▶ [What to do] Extract from the listing each line in which the word "part" appears.

▶ [Rows]
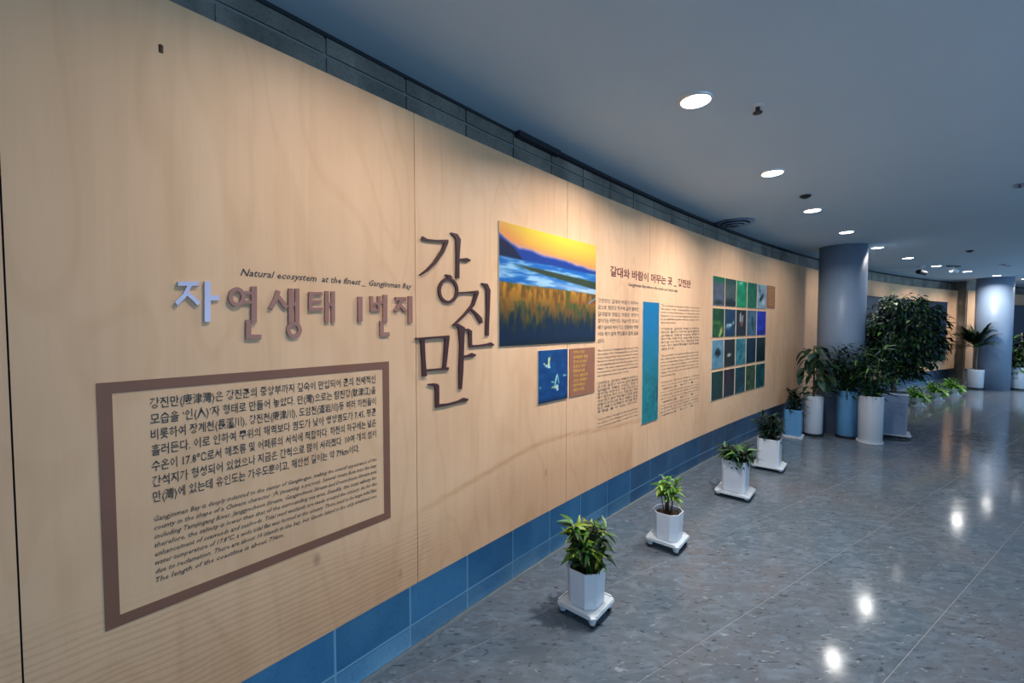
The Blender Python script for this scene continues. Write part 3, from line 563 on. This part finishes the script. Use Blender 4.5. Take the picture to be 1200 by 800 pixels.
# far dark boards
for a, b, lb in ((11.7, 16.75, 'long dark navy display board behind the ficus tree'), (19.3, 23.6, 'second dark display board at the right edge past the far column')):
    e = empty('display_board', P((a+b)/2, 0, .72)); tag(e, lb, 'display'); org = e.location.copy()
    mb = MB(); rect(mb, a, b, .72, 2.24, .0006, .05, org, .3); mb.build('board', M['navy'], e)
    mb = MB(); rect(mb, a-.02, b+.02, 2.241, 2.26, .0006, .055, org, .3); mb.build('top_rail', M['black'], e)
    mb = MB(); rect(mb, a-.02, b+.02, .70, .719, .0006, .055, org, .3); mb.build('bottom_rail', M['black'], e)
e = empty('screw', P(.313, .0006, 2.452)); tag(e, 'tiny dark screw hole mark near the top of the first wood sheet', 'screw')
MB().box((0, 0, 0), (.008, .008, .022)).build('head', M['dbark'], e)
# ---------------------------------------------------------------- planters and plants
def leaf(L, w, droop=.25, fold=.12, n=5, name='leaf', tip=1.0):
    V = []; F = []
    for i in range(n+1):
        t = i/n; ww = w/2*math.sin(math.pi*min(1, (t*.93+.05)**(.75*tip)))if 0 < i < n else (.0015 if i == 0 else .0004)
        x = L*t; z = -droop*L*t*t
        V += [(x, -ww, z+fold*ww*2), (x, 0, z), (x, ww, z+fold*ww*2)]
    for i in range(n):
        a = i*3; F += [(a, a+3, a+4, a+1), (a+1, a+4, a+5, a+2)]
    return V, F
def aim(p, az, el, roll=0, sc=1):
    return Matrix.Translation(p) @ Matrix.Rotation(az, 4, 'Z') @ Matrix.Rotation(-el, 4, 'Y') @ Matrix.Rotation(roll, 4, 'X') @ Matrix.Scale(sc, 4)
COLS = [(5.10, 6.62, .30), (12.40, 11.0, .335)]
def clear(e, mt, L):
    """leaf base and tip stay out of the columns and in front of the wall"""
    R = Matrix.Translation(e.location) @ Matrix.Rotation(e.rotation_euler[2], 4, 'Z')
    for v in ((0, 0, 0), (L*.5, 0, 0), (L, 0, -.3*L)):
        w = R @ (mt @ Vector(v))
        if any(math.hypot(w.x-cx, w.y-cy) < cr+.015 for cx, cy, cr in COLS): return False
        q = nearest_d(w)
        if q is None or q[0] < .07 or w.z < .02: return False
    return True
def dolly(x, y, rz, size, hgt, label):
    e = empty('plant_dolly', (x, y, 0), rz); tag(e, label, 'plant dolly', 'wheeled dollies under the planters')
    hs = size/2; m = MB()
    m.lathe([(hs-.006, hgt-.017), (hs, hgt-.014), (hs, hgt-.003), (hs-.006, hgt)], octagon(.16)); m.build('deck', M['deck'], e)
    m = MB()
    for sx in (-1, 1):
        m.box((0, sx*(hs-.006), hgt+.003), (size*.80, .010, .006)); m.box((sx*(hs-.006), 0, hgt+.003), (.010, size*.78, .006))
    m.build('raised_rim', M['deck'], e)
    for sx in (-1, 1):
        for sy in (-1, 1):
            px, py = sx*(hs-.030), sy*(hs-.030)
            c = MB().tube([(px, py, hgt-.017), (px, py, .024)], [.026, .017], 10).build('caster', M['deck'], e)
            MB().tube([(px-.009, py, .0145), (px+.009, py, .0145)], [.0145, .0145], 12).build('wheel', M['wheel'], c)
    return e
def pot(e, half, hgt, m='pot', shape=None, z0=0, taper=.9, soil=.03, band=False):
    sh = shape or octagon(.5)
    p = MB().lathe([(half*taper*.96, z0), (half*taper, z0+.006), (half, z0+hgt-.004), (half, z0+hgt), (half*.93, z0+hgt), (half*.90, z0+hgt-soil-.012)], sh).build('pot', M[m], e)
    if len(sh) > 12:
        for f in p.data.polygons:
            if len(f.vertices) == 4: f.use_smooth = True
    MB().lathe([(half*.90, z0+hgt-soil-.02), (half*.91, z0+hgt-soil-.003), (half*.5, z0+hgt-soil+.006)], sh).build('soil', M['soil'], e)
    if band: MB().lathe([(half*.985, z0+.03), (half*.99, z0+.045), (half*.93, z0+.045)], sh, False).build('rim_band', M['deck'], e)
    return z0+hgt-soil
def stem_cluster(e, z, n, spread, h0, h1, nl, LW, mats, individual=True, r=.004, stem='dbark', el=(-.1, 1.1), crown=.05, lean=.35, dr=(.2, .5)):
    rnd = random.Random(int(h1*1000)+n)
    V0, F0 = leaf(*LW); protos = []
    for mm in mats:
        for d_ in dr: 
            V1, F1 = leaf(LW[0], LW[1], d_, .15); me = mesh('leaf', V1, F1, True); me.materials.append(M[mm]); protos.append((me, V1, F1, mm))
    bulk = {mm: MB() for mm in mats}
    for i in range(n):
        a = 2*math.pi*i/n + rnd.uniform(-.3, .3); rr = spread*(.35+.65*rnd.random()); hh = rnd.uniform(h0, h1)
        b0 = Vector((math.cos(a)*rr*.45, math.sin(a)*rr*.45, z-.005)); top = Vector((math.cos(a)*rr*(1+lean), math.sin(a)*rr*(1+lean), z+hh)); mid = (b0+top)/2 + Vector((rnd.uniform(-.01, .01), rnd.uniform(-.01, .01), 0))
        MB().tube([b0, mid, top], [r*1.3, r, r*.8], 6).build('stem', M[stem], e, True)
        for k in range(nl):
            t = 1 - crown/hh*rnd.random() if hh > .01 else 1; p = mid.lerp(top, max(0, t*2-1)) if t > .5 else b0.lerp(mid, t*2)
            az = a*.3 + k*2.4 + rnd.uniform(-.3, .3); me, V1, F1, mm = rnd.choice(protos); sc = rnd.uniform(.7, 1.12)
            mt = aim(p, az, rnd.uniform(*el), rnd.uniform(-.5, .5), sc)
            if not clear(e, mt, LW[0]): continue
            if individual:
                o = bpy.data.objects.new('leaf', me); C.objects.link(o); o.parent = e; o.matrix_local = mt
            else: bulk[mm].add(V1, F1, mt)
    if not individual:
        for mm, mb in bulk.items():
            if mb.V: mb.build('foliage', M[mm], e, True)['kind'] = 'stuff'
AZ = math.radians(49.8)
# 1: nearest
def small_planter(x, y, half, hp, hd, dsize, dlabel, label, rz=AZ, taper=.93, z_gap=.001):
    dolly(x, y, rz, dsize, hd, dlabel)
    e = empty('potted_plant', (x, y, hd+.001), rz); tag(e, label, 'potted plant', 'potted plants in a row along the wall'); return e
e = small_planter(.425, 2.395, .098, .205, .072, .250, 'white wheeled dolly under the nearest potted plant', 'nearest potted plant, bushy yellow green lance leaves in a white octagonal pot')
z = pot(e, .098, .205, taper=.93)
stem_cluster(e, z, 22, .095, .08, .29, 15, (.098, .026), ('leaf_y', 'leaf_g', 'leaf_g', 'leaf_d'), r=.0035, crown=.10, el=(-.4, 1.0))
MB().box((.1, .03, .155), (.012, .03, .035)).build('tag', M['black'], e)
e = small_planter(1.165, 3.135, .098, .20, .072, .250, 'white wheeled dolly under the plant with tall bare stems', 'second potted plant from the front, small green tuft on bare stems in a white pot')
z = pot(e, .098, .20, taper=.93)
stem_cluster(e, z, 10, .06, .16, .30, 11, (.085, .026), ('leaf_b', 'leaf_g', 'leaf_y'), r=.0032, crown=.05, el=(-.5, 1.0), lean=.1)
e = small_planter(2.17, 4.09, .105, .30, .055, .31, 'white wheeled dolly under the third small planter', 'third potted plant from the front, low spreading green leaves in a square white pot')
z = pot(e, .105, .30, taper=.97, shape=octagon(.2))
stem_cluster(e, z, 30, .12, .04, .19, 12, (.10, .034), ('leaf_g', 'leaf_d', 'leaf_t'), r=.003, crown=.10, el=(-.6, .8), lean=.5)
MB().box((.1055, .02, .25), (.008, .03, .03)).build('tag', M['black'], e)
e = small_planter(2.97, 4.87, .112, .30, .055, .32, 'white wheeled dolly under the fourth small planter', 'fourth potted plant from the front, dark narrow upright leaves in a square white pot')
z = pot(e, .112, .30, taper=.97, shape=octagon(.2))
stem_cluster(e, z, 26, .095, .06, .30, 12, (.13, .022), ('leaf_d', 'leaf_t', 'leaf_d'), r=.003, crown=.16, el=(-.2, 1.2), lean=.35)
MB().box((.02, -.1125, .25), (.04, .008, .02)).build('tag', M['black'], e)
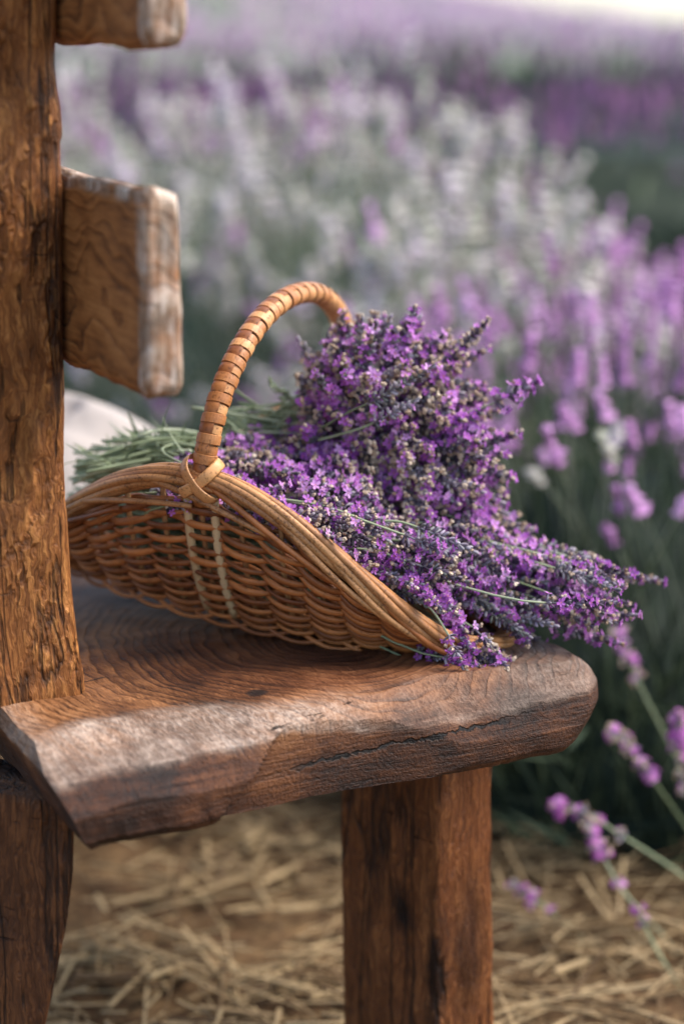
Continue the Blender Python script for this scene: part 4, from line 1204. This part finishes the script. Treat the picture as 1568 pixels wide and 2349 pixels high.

▶ [Result]
The Blender Python script for this scene continues. Write part 3, from line 563 on. This part finishes the script. Use Blender 4.5. Take the picture to be 1200 by 800 pixels.
Continue the Blender Python script for this scene: part 4, from line 1204. This part finishes the script. Treat the picture as 1568 pixels wide and 2349 pixels high.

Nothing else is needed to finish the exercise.